CDW is a reseller of IT hardware to small businesses in the US and UK. On first glance this business appears to operate in a low margin, highly competitive industry with little hope of generating sustainable economic profits. However, results since its IPO a decade ago have been spectacular, compounding earnings at 19% p.a. and delivering shareholders an annual return of 32% p.a. It is Fairlight’s view that a driving force in these returns is its decentralized management structure.

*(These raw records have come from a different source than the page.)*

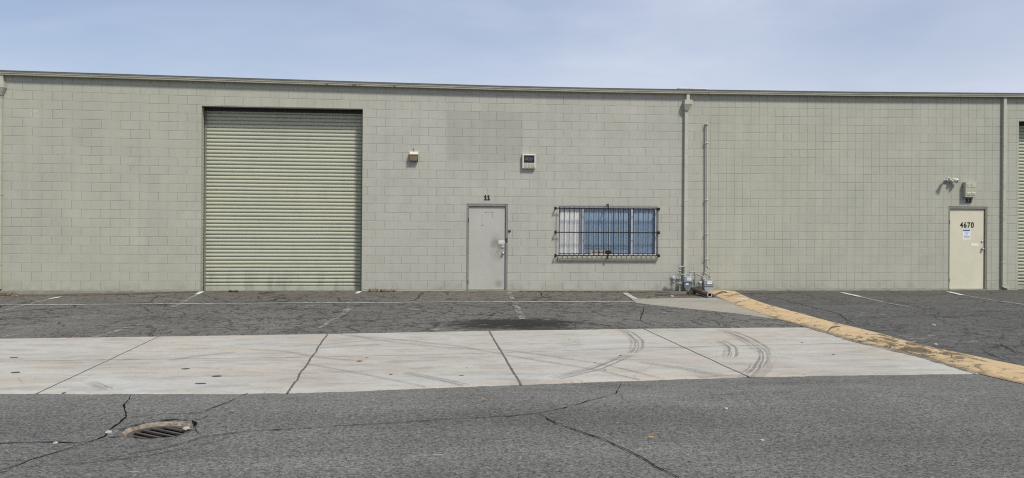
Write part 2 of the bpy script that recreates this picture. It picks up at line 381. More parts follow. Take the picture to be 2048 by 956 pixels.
def glass(name, tint, refl):
    m, t, b, o, uv = new_mat(name)
    tr = t.n.new('ShaderNodeBsdfTransparent'); tr.inputs[0].default_value = (*tint, 1)
    gl = t.n.new('ShaderNodeBsdfGlossy'); gl.inputs['Roughness'].default_value = .03; gl.inputs['Color'].default_value = (.9, .93, 1, 1)
    lw = t.n.new('ShaderNodeLayerWeight'); lw.inputs[0].default_value = .5
    fac = t.math('ADD', t.math('MULTIPLY', t.math('POWER', lw.outputs['Facing'], 5.0), .9), .02 + refl, clamp=True)
    mx = t.n.new('ShaderNodeMixShader'); t.put(mx.inputs[0], fac); t.l.new(tr.outputs[0], mx.inputs[1]); t.l.new(gl.outputs[0], mx.inputs[2])
    t.l.new(mx.outputs[0], t.n['Material Output'].inputs[0]); t.n.remove(b)
    return m
M['glass_clear'] = glass('clear_glass', (.985, .988, .99), .0)
M['glass_blue'] = glass('blue_tinted_glass', (.76, .825, .89), .03)

# ------------------------------------------------------------------ mesh helpers
class MB:
    def __init__(s): s.bm = bmesh.new(); s.uv = s.bm.loops.layers.uv.new('UVMap'); s.mi = 0
    def face(s, pts, uvs=None, mi=None):
        vs = [s.bm.verts.new(p) for p in pts]
        f = s.bm.faces.new(vs); f.material_index = s.mi if mi is None else mi
        if uvs:
            for l, q in zip(f.loops, uvs): l[s.uv].uv = q
        return f
    def box(s, x0, x1, y0, y1, z0, z1, bev=0, seg=1):
        if x0 > x1: x0, x1 = x1, x0
        if y0 > y1: y0, y1 = y1, y0
        if z0 > z1: z0, z1 = z1, z0
        v = [s.bm.verts.new(p) for p in ((x0, y0, z0), (x1, y0, z0), (x1, y1, z0), (x0, y1, z0), (x0, y0, z1), (x1, y0, z1), (x1, y1, z1), (x0, y1, z1))]
        fs = [s.bm.faces.new([v[i] for i in q]) for q in ((0, 3, 2, 1), (4, 5, 6, 7), (0, 1, 5, 4), (1, 2, 6, 5), (2, 3, 7, 6), (3, 0, 4, 7))]
        for f in fs: f.material_index = s.mi
        if bev:
            es = list({e for f in fs for e in f.edges})
            r = bmesh.ops.bevel(s.bm, geom=es, offset=bev, segments=seg, affect='EDGES', profile=.5)
            for f in r['faces']: f.material_index = s.mi; f.smooth = False
        return v
    def tube(s, path, r, n=10, cap=True, smooth=True):
        path = [Vector(p) for p in path]; rs = list(r) if isinstance(r, (list, tuple)) else [r] * len(path)
        P2, R2 = [path[0]], [rs[0]]
        for k in range(1, len(path)):
            m_ = min(12, int((path[k] - path[k - 1]).length / .25))
            for q in range(1, m_ + 1): P2.append(path[k - 1].lerp(path[k], q / (m_ + 1))); R2.append(rs[k - 1] + (rs[k] - rs[k - 1]) * q / (m_ + 1))
            P2.append(path[k]); R2.append(rs[k])
        path, rs = P2, R2
        rings = []; nrm = None
        for i, p in enumerate(path):
            a = path[max(i - 1, 0)]; b = path[min(i + 1, len(path) - 1)]
            t = (b - a).normalized()
            if nrm is None:
                nrm = t.orthogonal().normalized()
            else: nrm = (nrm - t * nrm.dot(t)).normalized()
            bi = t.cross(nrm)
            k = 1.0
            if 0 < i < len(path) - 1:
                d1 = (p - a).normalized(); c = max(.3, math.cos(d1.angle((b - p).normalized(), 0) / 2)); k = 1 / c if False else 1
            rings.append([s.bm.verts.new(p + (nrm * math.cos(2 * PI * j / n) + bi * math.sin(2 * PI * j / n)) * rs[i] * k) for j in range(n)])
        for q in range(len(rings) - 1):
            for j in range(n):
                f = s.bm.faces.new((rings[q][j], rings[q][(j + 1) % n], rings[q + 1][(j + 1) % n], rings[q + 1][j])); f.smooth = smooth; f.material_index = s.mi
        if cap:
            for rg in (rings[0][::-1], rings[-1]): f = s.bm.faces.new([s.bm.verts.new(v.co) for v in rg]); f.material_index = s.mi
        return rings
    def disc(s, c, axis, prof, n=20, smooth=True):     # lathe: prof = [(distance along axis, radius)]
        c = Vector(c); axis = Vector(axis).normalized(); u = axis.orthogonal().normalized(); v = axis.cross(u); rings = []
        def ring(a, r): return [s.bm.verts.new(c + axis * a + (u * math.cos(2 * PI * j / n) + v * math.sin(2 * PI * j / n)) * max(r, .0004)) for j in range(n)]
        for (a0, r0), (a1, r1) in zip(prof, prof[1:]):
            p, q = ring(a0, r0), ring(a1, r1)
            for j in range(n):
                f = s.bm.faces.new((p[j], p[(j + 1) % n], q[(j + 1) % n], q[j])); f.smooth = smooth; f.material_index = s.mi
            rings += [p, q]
        for k, (a, r) in enumerate((prof[0], prof[-1])):
            g_ = ring(a, r); f = s.bm.faces.new(g_[::-1] if k == 0 else g_); f.material_index = s.mi
            rings.append(g_)
        bmesh.ops.remove_doubles(s.bm, verts=[v for g_ in rings for v in g_ if v.is_valid], dist=1e-6)
    def prism(s, poly, y0, y1):                         # polygon in x,z pushed from y0 (front) to y1
        a = [s.bm.verts.new((x, y0, z)) for x, z in poly]; b = [s.bm.verts.new((x, y1, z)) for x, z in poly]
        fs = [s.bm.faces.new(a), s.bm.faces.new(b[::-1])]
        for i in range(len(poly)):
            j = (i + 1) % len(poly); fs.append(s.bm.faces.new((a[i], b[i], b[j], a[j])))
        for f in fs: f.material_index = s.mi
    def build(s, name, mats, parent=None, smooth=None, keep=False):
        if not keep: bmesh.ops.recalc_face_normals(s.bm, faces=s.bm.faces)
        me = bpy.data.meshes.new(name); 
        off = Vector(parent_loc(parent)) if parent is not None else Vector((0, 0, 0))
        if off.length > 0:
            for v in s.bm.verts: v.co -= off
        s.bm.to_mesh(me); s.bm.free()
        for m in (mats if isinstance(mats, (list, tuple)) else [mats]): me.materials.append(m)
        o = bpy.data.objects.new(name, me); COL.objects.link(o)
        if parent is not None: o.parent = parent
        return o
def parent_loc(p):
    l = Vector((0, 0, 0))
    while p is not None: l += p.location; p = p.parent
    return l
def thing(name, label, cat, loc=(0, 0, 0), group=None):
    o = bpy.data.objects.new(name, None); COL.objects.link(o); o.location = loc; o.empty_display_size = .1
    return tag(o, label, cat, group)
def tag(o, label, cat, group=None, kind=None):
    o['label'] = label; o['category'] = cat
    if group: o['group'] = group
    if kind: o['kind'] = kind
    return o
def at_base(mb, name, mats, base, label, cat, group=None):     # a thing that is one mesh, origin at its base
    base = Vector(base)
    for v in mb.bm.verts: v.co -= base
    o = mb.build(name, mats); o.location = base
    return tag(o, label, cat, group)
def wall_rect(x0, y0, x1, y1, off):                    # photo rectangle -> world x0,x1,z0,z1 on the plane y=-off
    ym = (y0 + y1) / 2; xm = (x0 + x1) / 2
    return W(x0, ym, off).x, W(x1, ym, off).x, W(xm, y1, off).z, W(xm, y0, off).z

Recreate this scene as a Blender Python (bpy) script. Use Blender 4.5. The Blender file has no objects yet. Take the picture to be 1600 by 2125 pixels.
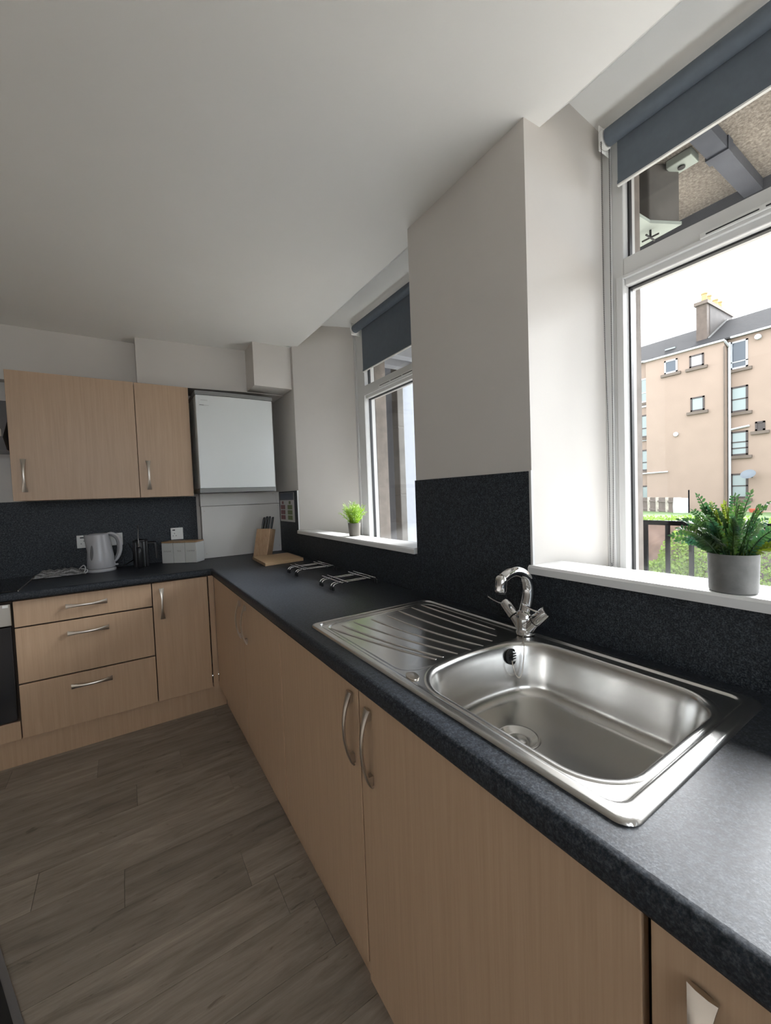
import bpy, bmesh, math, random
from mathutils import Vector, Matrix, noise

SC = bpy.context.scene
COL = SC.collection

# ------------------------------------------------------------------ camera
def set_camera():
    cd = bpy.data.cameras.new('camera'); co = bpy.data.objects.new('camera', cd); COL.objects.link(co)
    yaw, pitch, roll = math.radians(32.986), math.radians(-2.385), math.radians(-2.1785)
    f = Vector((math.sin(yaw)*math.cos(pitch), math.cos(yaw)*math.cos(pitch), math.sin(pitch)))
    r = Vector((math.cos(yaw), -math.sin(yaw), 0)); u = r.cross(f)
    c, s = math.cos(roll), math.sin(roll)
    r2 = c*r + s*u; u2 = -s*r + c*u
    m = Matrix((r2, u2, -f)).transposed().to_4x4()
    m.translation = Vector((-1.040, -3.3044, 1.3278))
    co.matrix_world = m
    cd.sensor_fit = 'HORIZONTAL'; cd.sensor_width = 36.0
    cd.lens = 840.12/1600*36.0
    cd.clip_start = 0.02; cd.clip_end = 300
    SC.camera = co
set_camera()

# ------------------------------------------------------------------ world, sun, exposure
SC.view_settings.view_transform = 'Standard'
SC.view_settings.look = 'None'
SC.view_settings.exposure = 0.25
SC.view_settings.gamma = 1.0
SC.view_settings.use_curve_mapping = False
w = bpy.data.worlds.new('sky'); SC.world = w; w.use_nodes = True
bg = w.node_tree.nodes['Background']
bg.inputs['Color'].default_value = (0.86, 0.93, 1.0, 1)
bg.inputs['Strength'].default_value = 5.0
sd = bpy.data.lights.new('hazy_sun', 'SUN'); sd.energy = 48.0; sd.angle = math.radians(52); sd.color = (0.97, 0.985, 1.0)
so = bpy.data.objects.new('hazy_sun', sd); COL.objects.link(so)
_d = Vector((-1.0, -0.14, -0.29)).normalized()
so.rotation_euler = _d.to_track_quat('-Z', 'Y').to_euler(); so.location = (8, -4, 6)
SC.cycles.max_bounces = 10; SC.cycles.diffuse_bounces = 6; SC.cycles.glossy_bounces = 4; SC.cycles.transparent_max_bounces = 12
SC.cycles.sample_clamp_indirect = 6.0
SC.cycles.caustics_reflective = False; SC.cycles.caustics_refractive = False

# ------------------------------------------------------------------ helpers
def srgb(r, g, b):
    f = lambda v: (v/255/12.92 if v/255 <= 0.04045 else ((v/255+0.055)/1.055)**2.4)
    return (f(r), f(g), f(b), 1)

def tag(o, label=None, cat=None, group=None, kind=None):
    if label: o['label'] = label
    if cat: o['category'] = cat
    if group: o['group'] = group
    if kind: o['kind'] = kind
    return o

def thing(name, loc, label, cat, group=None):
    o = bpy.data.objects.new(name, None); COL.objects.link(o); o.location = loc; o.empty_display_size = 0.05
    return tag(o, label, cat, group)

def wloc(o):
    p = Vector((0, 0, 0))
    while o: p += o.location; o = o.parent
    return p

class MB:
    """collects geometry in world coordinates and links it as one mesh object"""
    def __init__(s): s.v = []; s.f = []; s.m = []; s.mi = 0
    def add(s, vs, fs):
        n = len(s.v); s.v += [tuple(v) for v in vs]; s.f += [tuple(i+n for i in f) for f in fs]; s.m += [s.mi]*len(fs); return s
    def box(s, x0, x1, y0, y1, z0, z1):
        if x0 > x1: x0, x1 = x1, x0
        if y0 > y1: y0, y1 = y1, y0
        if z0 > z1: z0, z1 = z1, z0
        return s.add([(x0,y0,z0),(x1,y0,z0),(x1,y1,z0),(x0,y1,z0),(x0,y0,z1),(x1,y0,z1),(x1,y1,z1),(x0,y1,z1)],
              [(0,3,2,1),(4,5,6,7),(0,1,5,4),(1,2,6,5),(2,3,7,6),(3,0,4,7)])
    def quad(s, a, b, c, d): return s.add([a,b,c,d], [(0,1,2,3)])
    def poly(s, pts): return s.add(pts, [tuple(range(len(pts)))])
    def prism(s, pts, d):
        """closed polygon pts extruded by vector d"""
        n = len(pts); d = Vector(d)
        vs = [Vector(p) for p in pts] + [Vector(p)+d for p in pts]
        fs = [tuple(range(n))[::-1], tuple(range(n, 2*n))] + [(i,(i+1)%n,n+(i+1)%n,n+i) for i in range(n)]
        return s.add(vs, fs)
    def tube(s, pts, rad, seg=8, cap=True, flat=1.0, up=None):
        pts = [Vector(p) for p in pts]; n = len(pts)
        rad = rad if isinstance(rad, (list, tuple)) else [rad]*n
        up = Vector(up) if up else None
        vs = []; ref = None
        for i, p in enumerate(pts):
            t = (pts[min(i+1, n-1)] - pts[max(i-1, 0)])
            if t.length < 1e-9: t = Vector((0,0,1))
            t.normalize()
            if up is not None: a = up - t*up.dot(t)
            elif ref is None: a = t.orthogonal()
            else: a = ref - t*ref.dot(t)
            if a.length < 1e-6: a = t.orthogonal()
            a.normalize(); ref = a; b = t.cross(a)
            for k in range(seg):
                an = 2*math.pi*k/seg
                vs.append(p + (a*math.cos(an)*flat + b*math.sin(an))*rad[i])
        fs = []
        for i in range(n-1):
            for k in range(seg):
                k2 = (k+1) % seg
                fs.append((i*seg+k, i*seg+k2, (i+1)*seg+k2, (i+1)*seg+k))
        if cap: fs += [tuple(range(seg))[::-1], tuple(range((n-1)*seg, n*seg))]
        return s.add(vs, fs)
    def lathe(s, prof, c=(0,0,0), seg=32, axis=None, close=False):
        """prof: list of (r,z) round an axis through c"""
        c = Vector(c); vs = []; fs = []
        if axis:
            ax = Vector(axis).normalized(); a = ax.orthogonal().normalized(); b = ax.cross(a)
        else:
            ax = Vector((0,0,1)); a = Vector((1,0,0)); b = Vector((0,1,0))
        for r, z in prof:
            for k in range(seg):
                an = 2*math.pi*k/seg
                vs.append(c + ax*z + (a*math.cos(an)+b*math.sin(an))*max(r, 1e-5))
        for i in range(len(prof)-1):
            for k in range(seg):
                k2 = (k+1) % seg
                fs.append((i*seg+k, i*seg+k2, (i+1)*seg+k2, (i+1)*seg+k))
        if close: fs += [tuple(range(seg))[::-1], tuple(range((len(prof)-1)*seg, len(prof)*seg))]
        return s.add(vs, fs)
    def loft(s, rings, cap0=False, cap1=False):
        n = len(rings[0]); vs = [p for r in rings for p in r]; fs = []
        for i in range(len(rings)-1):
            for k in range(n):
                k2 = (k+1) % n
                fs.append((i*n+k, i*n+k2, (i+1)*n+k2, (i+1)*n+k))
        if cap0: fs.append(tuple(range(n))[::-1])
        if cap1: fs.append(tuple(range((len(rings)-1)*n, len(rings)*n)))
        return s.add(vs, fs)
    def xform(s, M):
        s.v = [tuple(M @ Vector(v)) for v in s.v]; return s
    def build(s, name, mat, parent=None, smooth=False, bevel=0, seg=2, label=None, kind=None, angle=40, fix=True):
        me = bpy.data.meshes.new(name)
        off = wloc(parent) if parent else Vector((0,0,0))
        me.from_pydata([tuple(Vector(v)-off) for v in s.v], [], s.f)
        mats = mat if isinstance(mat, (list, tuple)) else [mat]
        for m in mats: me.materials.append(m)
        if len(mats) > 1:
            for p, mi in zip(me.polygons, s.m): p.material_index = mi
        me.update()
        if fix:
            bm = bmesh.new(); bm.from_mesh(me); bmesh.ops.recalc_face_normals(bm, faces=bm.faces); bm.to_mesh(me); bm.free()
        if smooth:
            for p in me.polygons: p.use_smooth = True
            me.set_sharp_from_angle(angle=math.radians(angle))
        o = bpy.data.objects.new(name, me); COL.objects.link(o)
        if parent: o.parent = parent
        if bevel:
            b = o.modifiers.new('bevel', 'BEVEL'); b.width = bevel; b.segments = seg; b.limit_method = 'ANGLE'; b.angle_limit = math.radians(35)
        if label: o['label'] = label
        if kind: o['kind'] = kind
        return o

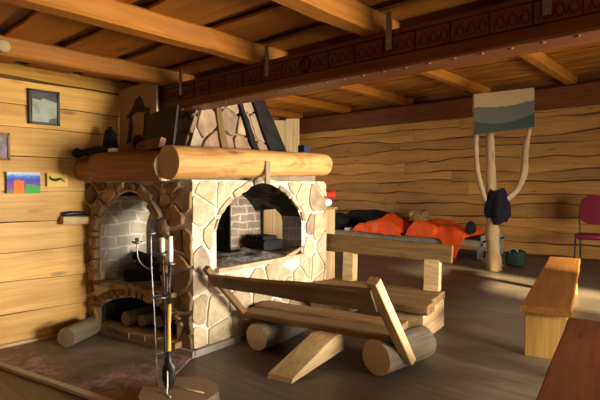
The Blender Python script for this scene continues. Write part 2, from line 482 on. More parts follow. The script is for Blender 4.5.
# back wall with its heavy plate beam
mb = MB()
rows = [0]; z = 0
for h in (.26, .24, .27, .25, .22, .26, .24, .27, .25, .24, .26, .23, .2):
    z += h; rows.append(z)
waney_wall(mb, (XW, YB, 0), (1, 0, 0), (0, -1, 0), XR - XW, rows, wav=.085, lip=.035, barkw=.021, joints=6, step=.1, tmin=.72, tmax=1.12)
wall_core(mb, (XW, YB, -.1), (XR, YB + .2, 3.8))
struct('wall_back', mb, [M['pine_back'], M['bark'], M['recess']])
mb = MB()
board(mb, (XW, YB - .14, 3.15), (XR, YB - .14, 3.15), .2, .42, (0, 0, 1), .03, .02, .8, n=60)
tag(mb.build('plate_beam', [M['beam']]), kind='structure')
# partition walls closing the far zone, right wall with windows, wall behind the camera
mb = MB()
waney_wall(mb, (XW, YP + .02, 0), (1, 0, 0), (0, 1, 0), XL - XW + .0, [i * .27 for i in range(14)], joints=3)
wall_core(mb, (XW, YP - .15, -.1), (XL, YP + .02, 3.8))
struct('wall_partition', mb, [M['pine_back'], M['bark'], M['recess']])
mb = MB()
WEST_WIN = (3.1, 5.3, 1.0, 2.2)   # along Y from YP
waney_wall(mb, (XW, YP, 0), (0, 1, 0), (1, 0, 0), YB - YP, [i * .27 for i in range(14)], joints=3)
wall_core(mb, (XW - .2, YP, -.1), (XW, YB, 3.8))
struct('wall_west', mb, [M['pine_back'], M['bark'], M['recess']])
# right wall: real openings
WINS = [(-.9, .9, .55, 1.75), (2.7, 4.4, .55, 1.75), (5.0, 6.3, .55, 1.75)]   # y0,y1,z0,z1
mb = MB()
rr = [0, .275, .55, .79, 1.03, 1.27, 1.51, 1.75, 2.03, 2.32, 2.59, 2.86, 3.13, 3.4, 3.67]
waney_wall(mb, (XR, YS, 0), (0, 1, 0), (-1, 0, 0), YB - YS, rr, wav=.0, lip=.03, joints=5,
           holes=[(a - YS, b - YS, c, d) for a, b, c, d in WINS])
ys = [YS] + [q for w in WINS for q in w[:2]] + [YB]
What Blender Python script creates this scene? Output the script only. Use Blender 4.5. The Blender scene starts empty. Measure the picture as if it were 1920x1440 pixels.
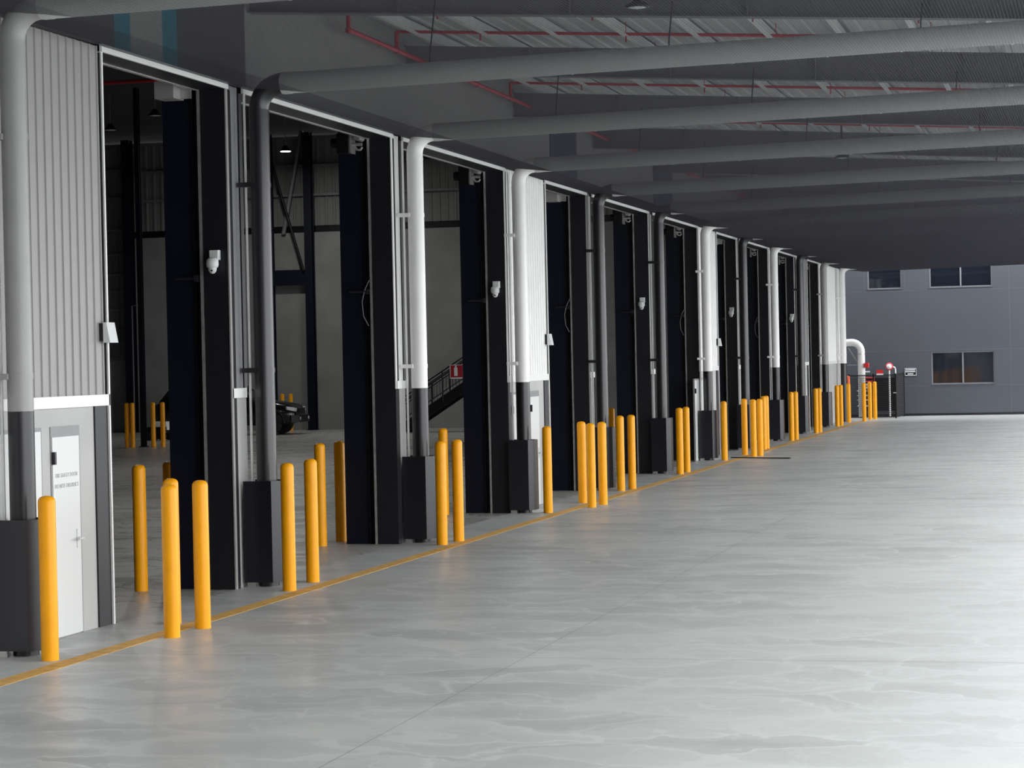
import bpy, math, random
from mathutils import Vector, Matrix
random.seed(7)
S = bpy.context.scene
COL = S.collection
PI = math.pi

# ------------------------------------------------------------------ camera
CAM_H = 2.77
yaw, pitch, roll, FPX = 0.2452444, -0.00980635, -0.02131277, 4427.99
F = Vector((-math.sin(yaw)*math.cos(pitch), math.cos(yaw)*math.cos(pitch), math.sin(pitch)))
R0 = Vector((math.cos(yaw), math.sin(yaw), 0)); U0 = R0.cross(F)
RR = math.cos(roll)*R0 + math.sin(roll)*U0
UU = -math.sin(roll)*R0 + math.cos(roll)*U0
cd = bpy.data.cameras.new('camera'); cam = bpy.data.objects.new('camera', cd); COL.objects.link(cam)
cd.sensor_width = 36; cd.lens = FPX/1920*36; cd.clip_start = .1; cd.clip_end = 600
M = Matrix.Identity(4)
for i, v in enumerate((RR, UU, -F)):
    for j in range(3): M[j][i] = v[j]
M[0][3], M[1][3], M[2][3] = 0, 0, CAM_H
cam.matrix_world = M
S.camera = cam

# ------------------------------------------------------------------ sky, sun, exposure
w = bpy.data.worlds.new('overcast'); S.world = w; w.use_nodes = True
nt = w.node_tree; nt.nodes.clear()
out = nt.nodes.new('ShaderNodeOutputWorld'); bg = nt.nodes.new('ShaderNodeBackground')
tc = nt.nodes.new('ShaderNodeTexCoord'); sx = nt.nodes.new('ShaderNodeSeparateXYZ')
rp = nt.nodes.new('ShaderNodeValToRGB')
rp.color_ramp.elements[0].position = 0.0; rp.color_ramp.elements[0].color = (0.88, 0.89, 0.90, 1)
rp.color_ramp.elements[1].position = 1.0; rp.color_ramp.elements[1].color = (0.97, 0.98, 1.0, 1)
nt.links.new(tc.outputs['Generated'], sx.inputs[0]); nt.links.new(sx.outputs['Z'], rp.inputs[0])
nt.links.new(rp.outputs[0], bg.inputs['Color']); bg.inputs['Strength'].default_value = 2.6
nt.links.new(bg.outputs[0], out.inputs['Surface'])
sd = bpy.data.lights.new('sun', 'SUN'); sd.energy = 0.5; sd.angle = math.radians(60); sd.color = (1, .96, .9)
so = bpy.data.objects.new('sun', sd); COL.objects.link(so)
so.rotation_euler = Vector((0.75, -0.35, 0.62)).to_track_quat('Z', 'Y').to_euler()
S.view_settings.view_transform = 'Standard'; S.view_settings.look = 'None'
S.view_settings.gamma = 1; S.view_settings.use_curve_mapping = False
S.view_settings.exposure = 0.9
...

CDW affords a significant degree of autonomy to its salespeople, trusting them with full discretion on pricing and to chase opportunities into whatever products/niches they see fit. CDW provides back office support and technical resources where needed, however ultimately the business can be thought of as a collection of thousands of small, nimble businesses. Salespeople are paid based on a percentage of gross profit with unlimited upside, with relatively meagre base salaries meaning they are held accountable for falling short. The combination of the autonomy and incentive structure results in an incredibly motivated sales force that retains all the benefits of a large organization (e.g. buying power, technical resources) while maintaining the agility and entrepreneurial spirit of a small business.

Landstar

Landstar is a US based logistics company that serves as a connector between two highly fragmented parts of the trucking ecosystem. Despite operating in a vastly different industry to CDW, it was the surprising similarities between the two businesses that initially attracted Fairlight to the company. On one side of the network is 50,000 truckers (most of whom are sole traders and own their own trucks) signed up to move loads for Landstar, and on the other side is hundreds of thousands of businesses in the US who require freight moved from A to B. In the center of this network is Landstar’s 1,200 agents who are geographically dispersed across the entirety of the US and incentivized on gross profit with unlimited upside.

Each agent operating under the Landstar umbrella is its own independent small business, while leaning on Landstar for its brand, relationships and back-office support. This relationship enables these agents to compete with the largest firms in the industry, while retaining their entrepreneurial spirit and operational agility. In terms of truckers, Landstar differentiates itself from other trucking companies in that there is no forced dispatch for drivers. Each trucker is treated as a ‘CEO on Wheels’, free to choose when and where to work, while Landstar takes care of the back office and provides access to a greater number of jobs (via the huge number of agents). While Landstar reports only one P&L, under the hood the business is effectively a decentralized network of thousands of small businesses interacting with each other.

Constellation Software

Constellation Software (first profiled here) is a serial acquirer of software businesses and fits into our Acquisitive Compounder (profiled here) opportunity set. For decades Constellation has been eschewing traditional wisdom on integrating acquisitions and extracting synergies, instead allowing each of its 500+ business units to operate independently. Constellation has over 25,000 employees worldwide, yet only 10 of those sit in the headquarters at Toronto.

We have a culture of not managing and monitoring. What we really want are a collection of small teams that are self managing, run by trusted individuals, with experience and integrity. We are the anti-economies of scale company. We believe in small teams outperforming large teams. – Mark Leonard Constellation CEO

The Fairlight View

One advantage of Fairlight’s global scope and generalist nature is that lessons can be learnt and applied across industries. While not appropriate in all sectors and businesses, it has been Fairlight’s experience that a decentralized management structure with intelligently designed incentives can often lead to the resilience and growth of a business being underappreciated by the broader market.